Il rapporto solleva il velo su alcune peculiarità del mercato locale che destano preoccupazione: dal crescente numero di lavoratori frontalieri nel settore terziario – un elemento assolutamente nuovo rispetto alla storia occupazionale ticinese – al ruolo sempre più importante delle agenzie di collocamento, al preoccupante dilagare del lavoro interinale. Tre elementi tra loro interconnessi. Perché? Il lavoro si fa sempre più precario. Aumenta la richiesta di lavoratori disposti ad accettare contratti di lavoro a tempo parziale o a tempo determinato. Le agenzie private di collocamento si adattano in fretta alla richiesta del mercato. Sono brave a trovare e collocare chi è disposto ad accettare un lavoro interinale. E chi, se non il frontaliere, risponde meglio a questo profilo di lavoratore flessibile, senza diritti e senza pretese. Il collocamento è un’attività che rende bene, tanto da far muovere le agenzie private verso il bacino d’utenza, come l’hanno fatto quelle che recentemente sono scese in Piemonte a cercare 600 persone tra muratori, idraulici, gruisti, lattonieri, giardinieri per il mercato svizzero.
Di questo potere delle agenzie private di collocamento i Verdi se ne sono accorti, ed è proprio per questo che la loro petizione sul lavoro chiede di dare maggiore valore agli Uffici di collocamento cantonale, tra l’altro obbligando tutti i datori di lavoro a notificare qui i posti vacanti, dando cosi, indirettamente, priorità ai disoccupati residenti.
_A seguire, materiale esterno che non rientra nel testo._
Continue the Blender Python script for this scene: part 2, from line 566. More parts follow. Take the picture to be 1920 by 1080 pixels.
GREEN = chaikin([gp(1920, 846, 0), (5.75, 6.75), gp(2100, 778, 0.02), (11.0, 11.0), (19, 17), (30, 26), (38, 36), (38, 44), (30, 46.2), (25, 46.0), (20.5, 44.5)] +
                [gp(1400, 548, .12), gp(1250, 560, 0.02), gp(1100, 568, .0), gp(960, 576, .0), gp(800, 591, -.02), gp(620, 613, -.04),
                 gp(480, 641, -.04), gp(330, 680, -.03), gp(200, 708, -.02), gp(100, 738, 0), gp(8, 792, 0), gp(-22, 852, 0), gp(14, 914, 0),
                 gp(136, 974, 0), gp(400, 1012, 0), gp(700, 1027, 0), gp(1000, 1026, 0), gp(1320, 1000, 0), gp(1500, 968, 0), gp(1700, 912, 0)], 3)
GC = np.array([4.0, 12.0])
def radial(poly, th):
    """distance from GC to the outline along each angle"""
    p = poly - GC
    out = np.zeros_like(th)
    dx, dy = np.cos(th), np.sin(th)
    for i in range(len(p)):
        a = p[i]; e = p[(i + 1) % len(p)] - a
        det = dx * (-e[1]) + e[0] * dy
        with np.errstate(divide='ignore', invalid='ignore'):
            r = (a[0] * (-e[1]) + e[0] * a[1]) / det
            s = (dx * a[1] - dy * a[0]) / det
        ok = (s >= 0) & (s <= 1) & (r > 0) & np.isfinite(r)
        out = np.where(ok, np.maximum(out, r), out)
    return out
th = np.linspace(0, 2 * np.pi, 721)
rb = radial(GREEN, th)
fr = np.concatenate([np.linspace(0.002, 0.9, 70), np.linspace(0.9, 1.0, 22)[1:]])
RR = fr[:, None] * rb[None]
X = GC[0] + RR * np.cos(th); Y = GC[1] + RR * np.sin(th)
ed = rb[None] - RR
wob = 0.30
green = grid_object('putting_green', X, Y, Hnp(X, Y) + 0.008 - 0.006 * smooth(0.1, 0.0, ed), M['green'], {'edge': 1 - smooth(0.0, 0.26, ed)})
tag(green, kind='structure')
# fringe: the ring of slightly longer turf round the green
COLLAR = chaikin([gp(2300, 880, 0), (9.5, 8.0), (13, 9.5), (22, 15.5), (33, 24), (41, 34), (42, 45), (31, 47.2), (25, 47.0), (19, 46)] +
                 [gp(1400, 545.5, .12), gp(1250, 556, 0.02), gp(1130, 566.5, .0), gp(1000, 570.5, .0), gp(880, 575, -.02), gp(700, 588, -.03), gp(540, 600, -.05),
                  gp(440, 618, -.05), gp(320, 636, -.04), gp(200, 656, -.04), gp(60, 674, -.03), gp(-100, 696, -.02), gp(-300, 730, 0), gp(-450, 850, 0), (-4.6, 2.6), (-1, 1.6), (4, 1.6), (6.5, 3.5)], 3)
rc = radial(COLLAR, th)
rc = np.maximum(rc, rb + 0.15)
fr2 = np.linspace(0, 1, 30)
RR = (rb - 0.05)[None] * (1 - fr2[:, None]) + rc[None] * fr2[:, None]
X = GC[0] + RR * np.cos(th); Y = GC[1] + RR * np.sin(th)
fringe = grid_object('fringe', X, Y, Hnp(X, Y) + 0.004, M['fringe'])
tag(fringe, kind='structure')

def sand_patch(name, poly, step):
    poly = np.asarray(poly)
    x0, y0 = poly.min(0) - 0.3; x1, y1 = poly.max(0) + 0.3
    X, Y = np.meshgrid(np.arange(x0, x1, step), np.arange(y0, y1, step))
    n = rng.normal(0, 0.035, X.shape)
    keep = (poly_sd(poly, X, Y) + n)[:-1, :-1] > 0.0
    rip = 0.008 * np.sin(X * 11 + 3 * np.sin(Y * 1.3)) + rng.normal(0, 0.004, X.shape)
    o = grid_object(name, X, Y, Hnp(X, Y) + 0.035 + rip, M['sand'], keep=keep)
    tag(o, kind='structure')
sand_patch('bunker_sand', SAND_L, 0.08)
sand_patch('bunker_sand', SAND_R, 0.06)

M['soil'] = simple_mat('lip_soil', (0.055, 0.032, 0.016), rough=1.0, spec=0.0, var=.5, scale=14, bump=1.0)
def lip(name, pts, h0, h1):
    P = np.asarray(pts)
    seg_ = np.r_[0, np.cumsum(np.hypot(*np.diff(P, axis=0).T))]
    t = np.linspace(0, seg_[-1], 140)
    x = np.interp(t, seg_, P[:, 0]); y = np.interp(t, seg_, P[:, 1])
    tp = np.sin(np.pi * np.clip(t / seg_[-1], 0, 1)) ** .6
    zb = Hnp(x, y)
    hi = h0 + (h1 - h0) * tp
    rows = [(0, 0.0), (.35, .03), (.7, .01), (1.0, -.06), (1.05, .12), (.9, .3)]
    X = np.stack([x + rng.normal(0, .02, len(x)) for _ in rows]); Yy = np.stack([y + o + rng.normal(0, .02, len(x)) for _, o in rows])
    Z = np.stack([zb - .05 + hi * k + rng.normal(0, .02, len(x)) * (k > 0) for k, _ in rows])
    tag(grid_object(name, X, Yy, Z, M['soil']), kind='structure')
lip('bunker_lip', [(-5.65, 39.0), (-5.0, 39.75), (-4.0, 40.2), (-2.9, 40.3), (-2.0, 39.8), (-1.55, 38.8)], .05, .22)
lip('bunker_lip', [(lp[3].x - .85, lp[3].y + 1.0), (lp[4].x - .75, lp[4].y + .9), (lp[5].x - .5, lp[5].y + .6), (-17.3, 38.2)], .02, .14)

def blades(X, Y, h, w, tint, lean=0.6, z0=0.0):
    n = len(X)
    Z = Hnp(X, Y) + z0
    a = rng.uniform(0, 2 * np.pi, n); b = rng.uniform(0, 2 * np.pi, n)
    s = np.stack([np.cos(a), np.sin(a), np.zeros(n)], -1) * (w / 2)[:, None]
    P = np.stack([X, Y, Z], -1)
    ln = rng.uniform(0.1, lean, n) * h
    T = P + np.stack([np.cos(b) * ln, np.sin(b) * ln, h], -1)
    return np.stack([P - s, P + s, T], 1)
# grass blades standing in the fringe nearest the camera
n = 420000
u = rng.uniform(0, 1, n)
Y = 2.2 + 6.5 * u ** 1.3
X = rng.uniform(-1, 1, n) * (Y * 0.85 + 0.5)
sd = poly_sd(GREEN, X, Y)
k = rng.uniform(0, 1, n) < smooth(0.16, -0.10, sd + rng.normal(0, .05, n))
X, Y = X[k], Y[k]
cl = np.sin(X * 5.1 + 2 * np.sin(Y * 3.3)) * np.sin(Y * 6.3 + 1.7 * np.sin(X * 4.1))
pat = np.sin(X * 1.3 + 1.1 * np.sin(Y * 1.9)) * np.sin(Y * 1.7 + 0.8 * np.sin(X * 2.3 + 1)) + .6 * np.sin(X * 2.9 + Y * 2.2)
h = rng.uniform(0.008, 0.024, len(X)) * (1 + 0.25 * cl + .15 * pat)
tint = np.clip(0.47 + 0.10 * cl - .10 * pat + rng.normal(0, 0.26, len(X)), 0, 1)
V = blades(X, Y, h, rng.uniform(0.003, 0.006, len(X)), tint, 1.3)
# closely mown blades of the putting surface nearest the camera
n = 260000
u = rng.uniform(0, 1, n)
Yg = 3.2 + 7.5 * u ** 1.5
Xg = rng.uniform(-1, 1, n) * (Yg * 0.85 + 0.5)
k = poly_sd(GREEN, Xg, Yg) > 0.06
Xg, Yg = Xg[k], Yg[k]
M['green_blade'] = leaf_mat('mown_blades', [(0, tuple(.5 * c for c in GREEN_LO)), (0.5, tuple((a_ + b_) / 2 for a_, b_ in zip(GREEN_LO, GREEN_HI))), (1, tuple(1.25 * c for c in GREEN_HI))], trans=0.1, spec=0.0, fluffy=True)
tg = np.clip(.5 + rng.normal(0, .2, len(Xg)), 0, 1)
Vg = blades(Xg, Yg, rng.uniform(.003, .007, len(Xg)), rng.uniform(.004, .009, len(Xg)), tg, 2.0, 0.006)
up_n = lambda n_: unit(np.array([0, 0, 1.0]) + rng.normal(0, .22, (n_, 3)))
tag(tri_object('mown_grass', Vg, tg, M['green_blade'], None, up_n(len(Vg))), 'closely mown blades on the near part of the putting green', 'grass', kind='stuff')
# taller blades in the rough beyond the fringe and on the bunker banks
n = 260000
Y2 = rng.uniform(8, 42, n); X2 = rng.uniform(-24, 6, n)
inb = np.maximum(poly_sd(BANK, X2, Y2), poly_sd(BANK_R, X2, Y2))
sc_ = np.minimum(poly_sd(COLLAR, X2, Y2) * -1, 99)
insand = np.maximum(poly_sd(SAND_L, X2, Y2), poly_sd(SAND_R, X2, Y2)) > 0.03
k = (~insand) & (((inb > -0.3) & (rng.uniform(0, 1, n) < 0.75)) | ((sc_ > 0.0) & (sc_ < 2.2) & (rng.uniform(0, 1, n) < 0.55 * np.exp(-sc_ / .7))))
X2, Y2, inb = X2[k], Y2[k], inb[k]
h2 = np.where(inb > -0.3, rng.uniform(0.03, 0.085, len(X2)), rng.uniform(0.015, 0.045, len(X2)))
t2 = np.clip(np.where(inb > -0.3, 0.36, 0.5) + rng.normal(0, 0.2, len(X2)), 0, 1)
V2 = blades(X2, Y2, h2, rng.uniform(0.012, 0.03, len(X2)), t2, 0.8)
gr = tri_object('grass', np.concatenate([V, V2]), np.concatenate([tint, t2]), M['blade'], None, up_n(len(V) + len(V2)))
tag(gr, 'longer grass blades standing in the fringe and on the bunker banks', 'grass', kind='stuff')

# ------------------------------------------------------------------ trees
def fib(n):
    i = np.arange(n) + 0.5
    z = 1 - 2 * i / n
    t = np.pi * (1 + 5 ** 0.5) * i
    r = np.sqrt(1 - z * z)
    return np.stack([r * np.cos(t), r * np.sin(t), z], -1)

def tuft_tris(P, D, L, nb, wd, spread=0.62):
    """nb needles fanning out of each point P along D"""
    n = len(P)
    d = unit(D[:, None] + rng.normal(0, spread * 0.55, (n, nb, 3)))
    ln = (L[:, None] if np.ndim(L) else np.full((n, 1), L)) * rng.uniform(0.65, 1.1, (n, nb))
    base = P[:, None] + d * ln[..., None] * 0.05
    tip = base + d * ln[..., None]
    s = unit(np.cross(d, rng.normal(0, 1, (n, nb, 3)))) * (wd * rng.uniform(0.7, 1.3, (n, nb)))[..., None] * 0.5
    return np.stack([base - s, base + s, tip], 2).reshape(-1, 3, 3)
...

Ma il rapporto dell’IRE, come la petizione dei Verdi, si concentra anche sul settore del commercio. Gli estensori del rapporto sottolineano come l’aumento dei lavoratori d’oltre confine è risultato più elevato in questo settore rispetto a tutti gli altri rami economici. La ragione è evidente: l’assenza di regole contrattuali – cosa che appunto caratterizza questo ramo del commercio – crea lo spazio per speculare sulla manodopera privilegiando quella che “non reclama”. La petizione dei Verdi chiede più controlli in questo settore e l’imposizione di un contratto individuale di lavoro con effetto vincolante.

Per finire, il rapporto, sebbene sembri escludere che sul mercato del lavoro ti¬cinese sia in atto un processo di sostitu¬zione sistematica dei lavoratori indigeni con lavoratori frontalieri, lancia un monito che non dovremmo sottovalutare: l’elevato numero di frontalieri (siamo a quota 48’000) raggiunto nel mercato del lavoro ticinese “pone degli interrogativi sulla sostenibilità a lungo termine del fenomeno”.
A tale proposito l’IRE chiede di approfondire la propria ricerca anche per raccogliere e valutare dati aggiornati sulle singole aziende. Dati statistici che appunto mancano e che la petizione dei Verdi vorrebbe fossero regolarmente raccolti in un registro pubblico delle aziende.

Per concludere parlare di bilaterali, di frontalieri e di problemi del lavoro in Ticino non deve essere prerogativa solo di certi partiti, altrimenti si rischia davvero “da fa la fin dal “ratt”.